China has used steep tariffs and other taxes as a barrier to car imports, so that practically all of the cars sold in China are made in China.
Just two decades ago, China had little capacity to make cars, and owning one was considered novel. Today, China produces and exports more cars than any other country in the world.

President-elect Donald Trump has promised to impose new tariffs on China. Many countries, including the United States, already levy extra tariffs on China's electric vehicles. But with all of the advantages China wields in automaking, this pushback is unlikely to undercut China's dominance.

China's home market for car sales is the world's largest - almost as big as the U.S. and European markets combined.

As China's domestic market grew, so did its production capacity, propelled by massive government investment and world-beating advances in automation. Yet in recent years, the pace of sales has fallen behind as consumer spending slows in China's economic downturn. The result is that China today has the capacity to make nearly twice as many cars as its consumers need.

To deal with the excess, China has increasingly looked overseas to sell cars.

China is a leader in the transition to electric vehicles and it exports more of them than any other country. Chinese brands such as BYD are becoming known worldwide for offering advanced electric cars at the most competitive prices.

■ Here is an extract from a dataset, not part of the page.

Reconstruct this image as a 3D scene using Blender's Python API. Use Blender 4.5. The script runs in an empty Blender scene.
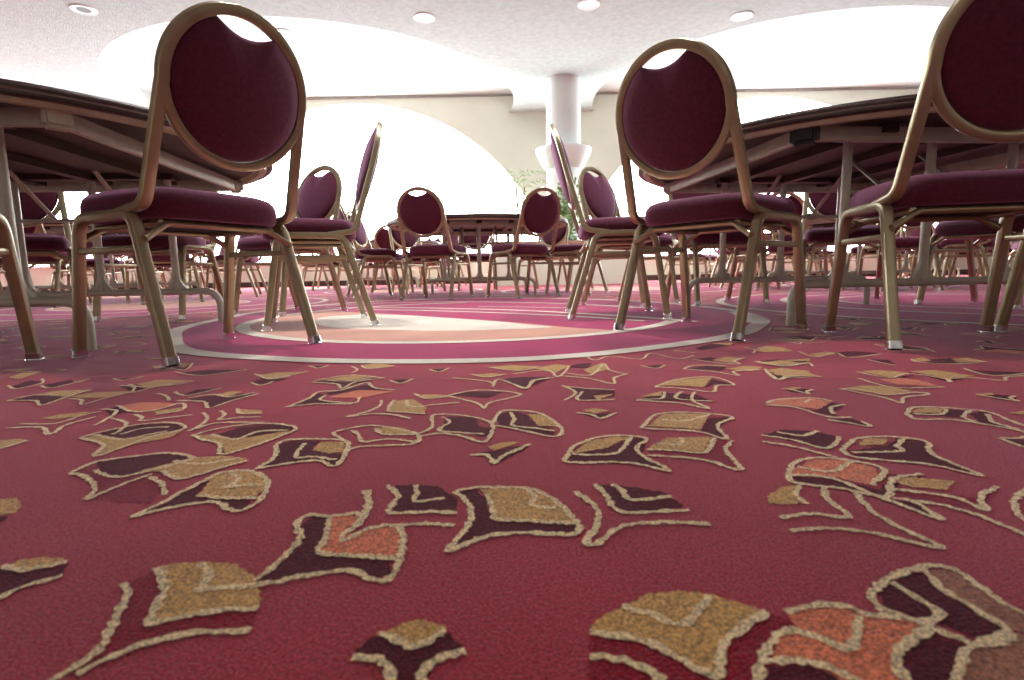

And as Chinese drivers have shifted rapidly to electric vehicles, demand for gasoline-powered cars in China has plunged and many are being exported instead.

But China's trading partners say that China's exports of both electric and gasoline-powered cars imperil millions of jobs and threaten major companies. Earlier this year, the United States and the European Union put significant new tariffs on electric cars from China. Governments are concerned because the auto industry plays a big role in national security, producing tanks, armored personnel carriers, freight trucks and other vehicles.

What's more, China has used steep tariffs and other taxes as a barrier to car imports, so that practically all of the cars sold in China are made in China.

China has invested heavily for more than 15 years in developing electric cars, to limit its dependence on imported oil. Wen Jiabao, China's premier from 2003 to 2013, made electric cars one of his highest priorities. In 2007, he reached outside the Communist Party to choose Wan Gang, a Shanghai-born former Audi engineer in Germany, as the country's minister of science and technology. Wen gave him essentially a blank check to make China the world's leader in electric cars.

Now, half of China's car buyers choose battery electric or plug-in hybrid cars. Until recently, buyers of electric cars also received large subsidies from the government. Carmakers have received low-interest-rate loans from state-controlled banks to build dozens of factories, as well as government tax breaks and cheap land and electricity. By one estimate, Beijing's assistance to China's electric car and battery sectors has been worth more than USD 230 billion since 2009 - one reason that the European Union has imposed anti-subsidy tariffs.

China is projected to continue its heavy investment and retain its lead in electric vehicles.

China has more than 100 factories with a combined capacity to build close to 40 million internal combustion engine cars a year. That is more than twice as many as people in China want to buy, and sales of these cars are dropping fast as electric vehicles become more popular.

As a result, some assembly plants have been mothballed or shuttered. But automakers, reluctant to close facilities, are selling many gasoline-burning cars overseas at steep discounts.

Will tariffs slow China down?
The flood of Chinese cars into the global market has raised alarms around the world. Governments elsewhere have levied extra tariffs on electric cars from China, on top of baseline taxes already applied to all imported vehicles.

The tariffs come in different forms. The U.S. levied a flat tax. The EU calculated a rate for each automaker based on the subsidies the company has received from Chinese government agencies and state-controlled banks. India and Brazil are also aiming to protect their local industries.

But tariffs may not fully offset Chinese carmakers' competitive lead. Chinese companies offer cars with similar quality to their global rivals and at lower cost. Analysts at the bank UBS calculate that cars made by BYD cost 30% less to assemble than similar cars made by Western companies. Some of the biggest savings for Chinese companies are on batteries. China controls practically the entire supply chain for making electric car batteries.

With the advantages China wields in automaking, the world's intensifying pushback is unlikely to stop the country from dominating the industry for years to come.